There are some visionary projects happening which can act as models, whatever the size.
For example, London is working with other cities on real sustainable development:
Around the world, C40 mayors and the cities they lead are taking ambitious, collaborative and urgent climate action that aligns with science-backed targets. They work together across borders in order to protect people and communities everywhere, and build a more sustainable, resilient and equitable future.
They’ve just set up a competition:
An international contest is being held to regenerate 25 underused brownfield sites across 12 of the world’s greatest cities. Open to multidisciplinary teams of architects, urban planners, developers, environmentalists, and community groups – the two-stage competition seeks ‘low-carbon and eco-friendly’ proposals for new developments which could boost social inclusion on a range of dense city centre sites. The C40 Reinventing Cities contest will transform a wide variety of sites including empty plots, abandoned buildings, underused car parks and an abandoned incinerator…

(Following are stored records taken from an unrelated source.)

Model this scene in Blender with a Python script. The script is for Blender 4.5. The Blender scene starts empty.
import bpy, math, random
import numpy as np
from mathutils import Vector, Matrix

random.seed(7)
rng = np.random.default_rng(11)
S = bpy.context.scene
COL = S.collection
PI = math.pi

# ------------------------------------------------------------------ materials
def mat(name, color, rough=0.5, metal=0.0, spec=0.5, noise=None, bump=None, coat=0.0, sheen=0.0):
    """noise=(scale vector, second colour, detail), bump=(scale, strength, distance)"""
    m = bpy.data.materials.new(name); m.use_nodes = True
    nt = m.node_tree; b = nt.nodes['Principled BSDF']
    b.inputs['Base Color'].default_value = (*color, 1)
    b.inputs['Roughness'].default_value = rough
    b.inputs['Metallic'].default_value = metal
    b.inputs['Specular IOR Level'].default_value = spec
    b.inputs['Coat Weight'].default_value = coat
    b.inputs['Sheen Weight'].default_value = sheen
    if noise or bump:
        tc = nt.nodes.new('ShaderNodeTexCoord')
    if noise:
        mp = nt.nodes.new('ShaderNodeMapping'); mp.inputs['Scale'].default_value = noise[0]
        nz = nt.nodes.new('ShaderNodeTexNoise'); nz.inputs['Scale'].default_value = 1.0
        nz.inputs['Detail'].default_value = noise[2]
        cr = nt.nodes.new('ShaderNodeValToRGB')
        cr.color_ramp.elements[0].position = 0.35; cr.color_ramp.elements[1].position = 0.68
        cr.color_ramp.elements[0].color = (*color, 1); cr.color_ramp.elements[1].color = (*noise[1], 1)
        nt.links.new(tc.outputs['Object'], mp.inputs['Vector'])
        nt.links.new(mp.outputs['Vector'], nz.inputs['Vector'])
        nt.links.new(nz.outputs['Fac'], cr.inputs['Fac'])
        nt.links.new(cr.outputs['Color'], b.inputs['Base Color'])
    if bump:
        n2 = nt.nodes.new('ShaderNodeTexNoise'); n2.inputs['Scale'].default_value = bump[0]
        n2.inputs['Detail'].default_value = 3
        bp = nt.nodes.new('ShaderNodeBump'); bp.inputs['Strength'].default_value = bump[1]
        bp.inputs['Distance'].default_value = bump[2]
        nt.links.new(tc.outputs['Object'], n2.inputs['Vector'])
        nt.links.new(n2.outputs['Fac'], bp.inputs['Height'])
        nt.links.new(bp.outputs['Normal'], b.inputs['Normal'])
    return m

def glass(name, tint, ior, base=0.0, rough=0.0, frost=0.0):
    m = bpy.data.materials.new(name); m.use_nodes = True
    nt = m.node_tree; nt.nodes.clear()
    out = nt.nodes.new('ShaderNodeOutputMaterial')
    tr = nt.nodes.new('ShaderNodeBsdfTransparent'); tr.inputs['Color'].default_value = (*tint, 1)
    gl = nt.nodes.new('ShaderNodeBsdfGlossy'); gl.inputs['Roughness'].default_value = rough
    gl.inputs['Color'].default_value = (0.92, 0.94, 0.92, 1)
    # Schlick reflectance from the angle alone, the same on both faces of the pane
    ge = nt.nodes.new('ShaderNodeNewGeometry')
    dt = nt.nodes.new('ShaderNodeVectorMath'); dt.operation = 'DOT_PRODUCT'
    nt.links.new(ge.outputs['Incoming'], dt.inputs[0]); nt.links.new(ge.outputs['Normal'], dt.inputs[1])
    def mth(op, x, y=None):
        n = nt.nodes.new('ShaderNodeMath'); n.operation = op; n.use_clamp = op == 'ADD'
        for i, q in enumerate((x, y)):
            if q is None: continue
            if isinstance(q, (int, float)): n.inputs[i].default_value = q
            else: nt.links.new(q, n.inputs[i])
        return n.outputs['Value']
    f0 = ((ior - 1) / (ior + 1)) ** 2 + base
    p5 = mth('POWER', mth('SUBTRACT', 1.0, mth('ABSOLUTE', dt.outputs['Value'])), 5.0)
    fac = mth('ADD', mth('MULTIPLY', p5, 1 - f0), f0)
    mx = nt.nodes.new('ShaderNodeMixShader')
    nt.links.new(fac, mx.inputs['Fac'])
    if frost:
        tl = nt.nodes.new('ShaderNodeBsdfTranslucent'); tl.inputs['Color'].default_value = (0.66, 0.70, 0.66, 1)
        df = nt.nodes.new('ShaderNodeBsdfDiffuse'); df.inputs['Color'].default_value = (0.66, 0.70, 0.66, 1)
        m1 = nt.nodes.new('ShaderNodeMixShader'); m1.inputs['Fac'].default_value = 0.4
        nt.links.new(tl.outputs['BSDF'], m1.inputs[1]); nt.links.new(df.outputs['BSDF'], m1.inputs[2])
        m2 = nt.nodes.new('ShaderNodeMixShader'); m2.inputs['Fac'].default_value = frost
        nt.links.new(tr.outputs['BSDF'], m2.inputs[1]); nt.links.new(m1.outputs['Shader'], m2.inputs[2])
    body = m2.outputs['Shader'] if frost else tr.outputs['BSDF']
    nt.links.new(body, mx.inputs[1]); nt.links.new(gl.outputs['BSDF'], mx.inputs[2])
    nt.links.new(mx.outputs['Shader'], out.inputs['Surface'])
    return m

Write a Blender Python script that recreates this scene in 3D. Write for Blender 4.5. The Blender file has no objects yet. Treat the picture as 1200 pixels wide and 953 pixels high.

And Bristol is one of the cities entering the competition:
The proposed site is within the Whitehouse Street Regeneration Area, which is located at the southern edge of Bristol City Centre. The site presents a unique and exciting opportunity to create a vibrant and sustainable new neighbourhood which incorporates best practice placemaking and sustainability principles, and delivers a significant number of new homes, employment floorspace and community facilities.
Whitehouse Street Regeneration Area | Sites in competition | Reinventing Cities | Reinventing Cities
The city council is making real efforts on several fronts:
What the Whitehouse Street regeneration proposal is, what a regeneration framework and a community manifesto are, how to have your say about the proposals.
Whitehouse Street regeneration – bristol.gov.uk
And they really are trying to engage local people in putting together a plan:
We are currently incorporating the ideas gathered from the local community, landowners, experts and other interest groups over the last year into a draft of the regeneration framework. A formal consultation on the draft framework will be carried out in Spring 2022 with the framework then going to Bristol City Council’s Cabinet for approval later in Summer 2022.
Help shape the future of Bedminster
The idea is very much ‘sustainable development’:
Over the next 5-15 years, the project will see the transformation of the area into a mixed and balanced community with c2,000 new homes alongside employment, cultural and public spaces that respond to the climate and ecological emergencies.
Original by Bristol – Whitehouse Street Regeneration Area
So: what ideas can Sidmouth pick up to create “new homes alongside employment, cultural and public spaces that respond to the climate and ecological emergencies“?